Iman Fadhilah, Ketua FKUB Generasi Muda berpesan secara khusus untuk itu dalam acara kemah pemuda Lintas Agama yang berlangsung beberapa waktu lalu di Agrowisata Salib Putih, Salatiga. Menurut Iman, meski mempunyai dasar yang berbeda-beda, sebetulnya ada kesamaan dan visi yang bisa dipegang bersama. Visi untuk hidup bersama, berdampingan dengan sikap saling tolong menolong dan menghormati keyakinan yang ada.

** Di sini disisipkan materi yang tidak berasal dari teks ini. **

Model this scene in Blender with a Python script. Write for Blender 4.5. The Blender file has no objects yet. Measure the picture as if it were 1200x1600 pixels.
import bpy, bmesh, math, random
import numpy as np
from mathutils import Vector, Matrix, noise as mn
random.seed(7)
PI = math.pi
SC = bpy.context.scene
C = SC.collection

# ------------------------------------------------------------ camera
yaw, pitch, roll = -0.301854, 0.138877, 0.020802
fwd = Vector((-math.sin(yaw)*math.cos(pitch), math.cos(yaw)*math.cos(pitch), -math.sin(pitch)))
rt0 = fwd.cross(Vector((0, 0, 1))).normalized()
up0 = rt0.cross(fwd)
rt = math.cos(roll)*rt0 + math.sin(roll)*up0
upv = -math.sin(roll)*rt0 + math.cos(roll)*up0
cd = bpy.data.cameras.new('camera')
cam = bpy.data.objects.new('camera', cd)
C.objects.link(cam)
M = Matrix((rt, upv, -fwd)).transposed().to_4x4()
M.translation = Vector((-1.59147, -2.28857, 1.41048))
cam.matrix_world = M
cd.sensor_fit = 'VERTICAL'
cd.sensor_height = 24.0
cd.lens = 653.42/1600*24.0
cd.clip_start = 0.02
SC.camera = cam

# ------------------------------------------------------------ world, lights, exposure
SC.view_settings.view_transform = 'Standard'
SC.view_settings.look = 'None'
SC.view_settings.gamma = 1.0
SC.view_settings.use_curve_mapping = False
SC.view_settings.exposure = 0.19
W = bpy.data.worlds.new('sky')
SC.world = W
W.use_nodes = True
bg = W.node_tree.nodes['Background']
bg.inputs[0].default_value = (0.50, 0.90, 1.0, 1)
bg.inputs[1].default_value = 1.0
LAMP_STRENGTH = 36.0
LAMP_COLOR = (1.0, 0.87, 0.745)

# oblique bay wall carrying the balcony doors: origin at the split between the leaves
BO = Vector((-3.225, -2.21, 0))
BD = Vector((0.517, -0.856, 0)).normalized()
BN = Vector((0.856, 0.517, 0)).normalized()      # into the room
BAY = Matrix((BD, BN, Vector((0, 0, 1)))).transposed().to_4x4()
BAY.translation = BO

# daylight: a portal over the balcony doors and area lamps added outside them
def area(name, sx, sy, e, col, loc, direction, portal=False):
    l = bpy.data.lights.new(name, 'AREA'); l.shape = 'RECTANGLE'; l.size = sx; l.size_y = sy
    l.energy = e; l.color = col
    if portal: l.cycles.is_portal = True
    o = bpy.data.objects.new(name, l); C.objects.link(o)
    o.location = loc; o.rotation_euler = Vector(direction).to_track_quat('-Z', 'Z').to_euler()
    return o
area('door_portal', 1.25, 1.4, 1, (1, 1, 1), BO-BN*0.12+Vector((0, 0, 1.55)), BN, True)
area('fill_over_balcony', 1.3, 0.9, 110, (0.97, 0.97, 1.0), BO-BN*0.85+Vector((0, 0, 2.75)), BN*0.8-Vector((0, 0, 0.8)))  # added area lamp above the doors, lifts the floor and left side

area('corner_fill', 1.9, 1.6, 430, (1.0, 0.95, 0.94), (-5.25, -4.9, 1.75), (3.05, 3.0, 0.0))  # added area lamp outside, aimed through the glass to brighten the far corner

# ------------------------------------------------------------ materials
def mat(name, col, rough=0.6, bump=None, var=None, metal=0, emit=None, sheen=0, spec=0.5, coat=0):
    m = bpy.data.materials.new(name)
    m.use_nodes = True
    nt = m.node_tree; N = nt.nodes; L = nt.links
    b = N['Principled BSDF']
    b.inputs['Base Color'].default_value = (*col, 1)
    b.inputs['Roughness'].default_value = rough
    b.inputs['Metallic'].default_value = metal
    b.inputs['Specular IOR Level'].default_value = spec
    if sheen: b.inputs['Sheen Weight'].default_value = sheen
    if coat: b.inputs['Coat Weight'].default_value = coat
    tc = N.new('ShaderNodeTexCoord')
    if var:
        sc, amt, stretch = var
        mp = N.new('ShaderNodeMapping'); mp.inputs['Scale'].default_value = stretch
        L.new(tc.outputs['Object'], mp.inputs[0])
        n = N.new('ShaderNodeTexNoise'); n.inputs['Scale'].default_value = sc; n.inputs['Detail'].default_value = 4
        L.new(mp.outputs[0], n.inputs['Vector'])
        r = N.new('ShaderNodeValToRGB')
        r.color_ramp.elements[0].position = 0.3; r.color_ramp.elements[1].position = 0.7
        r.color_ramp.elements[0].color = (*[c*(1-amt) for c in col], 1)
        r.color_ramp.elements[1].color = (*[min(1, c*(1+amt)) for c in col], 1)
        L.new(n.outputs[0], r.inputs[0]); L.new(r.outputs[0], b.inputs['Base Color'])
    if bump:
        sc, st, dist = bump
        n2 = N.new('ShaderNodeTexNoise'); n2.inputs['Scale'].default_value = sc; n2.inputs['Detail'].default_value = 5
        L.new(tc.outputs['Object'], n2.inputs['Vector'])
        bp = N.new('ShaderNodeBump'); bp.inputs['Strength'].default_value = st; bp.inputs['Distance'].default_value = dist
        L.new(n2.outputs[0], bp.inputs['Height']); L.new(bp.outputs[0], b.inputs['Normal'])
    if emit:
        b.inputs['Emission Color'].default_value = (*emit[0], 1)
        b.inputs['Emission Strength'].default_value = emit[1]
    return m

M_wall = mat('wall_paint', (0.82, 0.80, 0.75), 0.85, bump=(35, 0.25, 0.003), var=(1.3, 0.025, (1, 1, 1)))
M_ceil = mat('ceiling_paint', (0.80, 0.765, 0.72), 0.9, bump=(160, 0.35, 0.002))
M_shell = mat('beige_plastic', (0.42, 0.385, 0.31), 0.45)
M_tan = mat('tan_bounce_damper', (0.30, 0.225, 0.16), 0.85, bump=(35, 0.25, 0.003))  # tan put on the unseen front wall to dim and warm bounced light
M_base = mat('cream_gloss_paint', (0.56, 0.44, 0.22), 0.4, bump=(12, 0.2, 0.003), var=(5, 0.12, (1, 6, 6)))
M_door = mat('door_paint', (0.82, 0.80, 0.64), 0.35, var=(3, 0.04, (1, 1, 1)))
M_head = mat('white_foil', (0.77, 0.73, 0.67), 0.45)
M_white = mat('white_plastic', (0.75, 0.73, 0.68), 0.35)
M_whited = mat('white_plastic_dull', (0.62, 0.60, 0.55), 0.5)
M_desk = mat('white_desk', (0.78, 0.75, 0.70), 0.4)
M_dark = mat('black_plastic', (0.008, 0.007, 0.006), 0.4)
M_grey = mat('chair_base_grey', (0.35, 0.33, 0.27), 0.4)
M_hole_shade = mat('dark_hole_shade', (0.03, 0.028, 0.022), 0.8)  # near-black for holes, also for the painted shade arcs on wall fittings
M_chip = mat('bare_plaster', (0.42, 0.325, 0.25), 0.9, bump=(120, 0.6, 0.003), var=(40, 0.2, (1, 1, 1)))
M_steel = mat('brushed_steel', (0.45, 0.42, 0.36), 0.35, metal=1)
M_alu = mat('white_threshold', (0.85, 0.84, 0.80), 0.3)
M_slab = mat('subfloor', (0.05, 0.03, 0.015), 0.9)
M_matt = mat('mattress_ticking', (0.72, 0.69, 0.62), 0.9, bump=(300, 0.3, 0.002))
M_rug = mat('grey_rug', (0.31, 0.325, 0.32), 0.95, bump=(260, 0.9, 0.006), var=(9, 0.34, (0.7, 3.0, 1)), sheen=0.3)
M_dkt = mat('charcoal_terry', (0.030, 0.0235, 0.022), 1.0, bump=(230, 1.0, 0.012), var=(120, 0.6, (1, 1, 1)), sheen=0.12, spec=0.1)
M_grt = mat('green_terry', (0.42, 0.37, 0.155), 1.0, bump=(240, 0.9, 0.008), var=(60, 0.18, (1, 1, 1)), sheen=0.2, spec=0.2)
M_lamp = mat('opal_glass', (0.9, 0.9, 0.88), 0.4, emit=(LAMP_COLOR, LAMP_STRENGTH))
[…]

Iman menyampaikan, perbedaan adalah rahmat, bukan sebagai sarana untuk menghakimi yang lain. Cara untuk mendewasakan diri dengan bergaul dengan orang yang mempunyai berbeda keyakinan maupun agama penting diajarkan sejak dini. “Atas hal itulah, inisiasi untuk mempertemukan semua kalangan dari beragam payung dirasa sebagai langkah baik,” tuturnya.
Lukas Awi Tristanto, rohaniawan Katolik juga serupa. Kasih sayang Tuhan yang diberikan kepada umat manusia harus dipraktekkan oleh manusia. Kita, kata Awi, harus bisa menjelaskan maksud Tuhan memberi kasih sayang begitu besar. Kita juga harus bisa membagi kisah sayang itu kepada orang lain, laiknya tuhan memberi rezeki pada manusia.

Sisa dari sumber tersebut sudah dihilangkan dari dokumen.